Netflix has quietly canceled The Ultimatum: Queer Love, its reality dating experiment centered on queer, lesbian, and nonbinary couples. The streaming giant confirmed the decision on Oct. 2, 2025, ending hopes for a third season of the all‑LGBTQ+ franchise.

The cancellation marks a sharp departure from Netflix’s earlier support for queer dating shows. The original “Ultimatum” format, The Ultimatum: Marry or Move On, continues unabated, suggesting the decision was specific to its queer iteration.

A Bold Experiment, Now Ended

First launched in May 2023, The Ultimatum: Queer Love offered a twist on the marriage ultimatum format: six queer couples, in which one partner had issued an ultimatum to marry or move on, would split up and potentially live with someone else before returning to decide their future together.
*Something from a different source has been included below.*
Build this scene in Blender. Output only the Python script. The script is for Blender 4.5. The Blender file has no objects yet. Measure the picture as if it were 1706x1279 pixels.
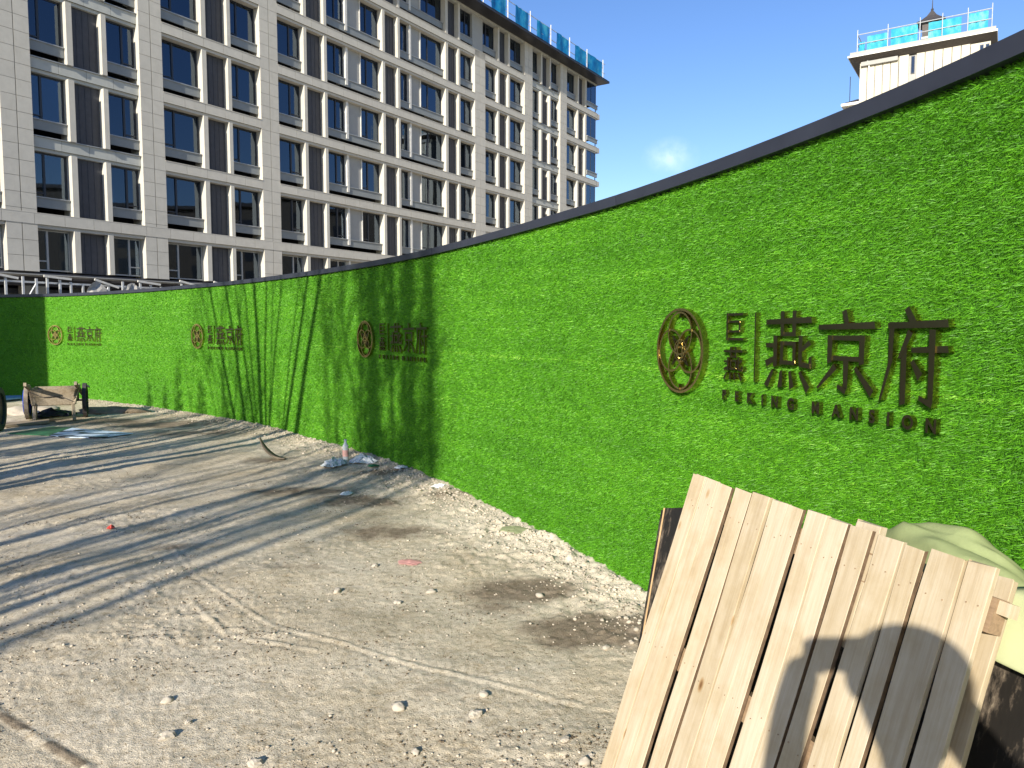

In its second and final season, which premiered in June 2025, the show relocated to Miami and again followed six new couple pairings through dramatic relationship tests. Host JoAnna Garcia Swisher guided the process, replacing the veteran duo Nick and Vanessa Lachey used in the straight‑couple version.

Why Cancel Now?

Netflix has not offered a detailed public explanation for the cancellation. However, insiders point to internal streamlining and shifting content priorities as possible causes. The queer version may have been deemed less viable in terms of “scale.” Meanwhile, the franchise’s heterosexual arm remains intact.

The decision follows a broader trend of streaming services cutting reality formats, especially those targeting niche or marginalized audiences.

Legacy and Lessons

Despite its ending, The Ultimatum: Queer Love achieved something rare: a mainstream reality show focused entirely on queer relationships, with more complexity than token representation. Its second season produced a striking reunion special, marked by heated confrontation and confession among former partners.

In reviews, some asserted that while the show had flaws, it still offered moments of representation often missing in mainstream media: queer women negotiating commitment, power dynamics, and family pressure outside the standard “gay marriage” narrative.

Now that the show is gone, the queer community can hope future streaming projects will adopt lessons from its run: cast authentically, interrogate intimacy boundaries, and center queer voices not just as cast but in leadership roles behind the scenes.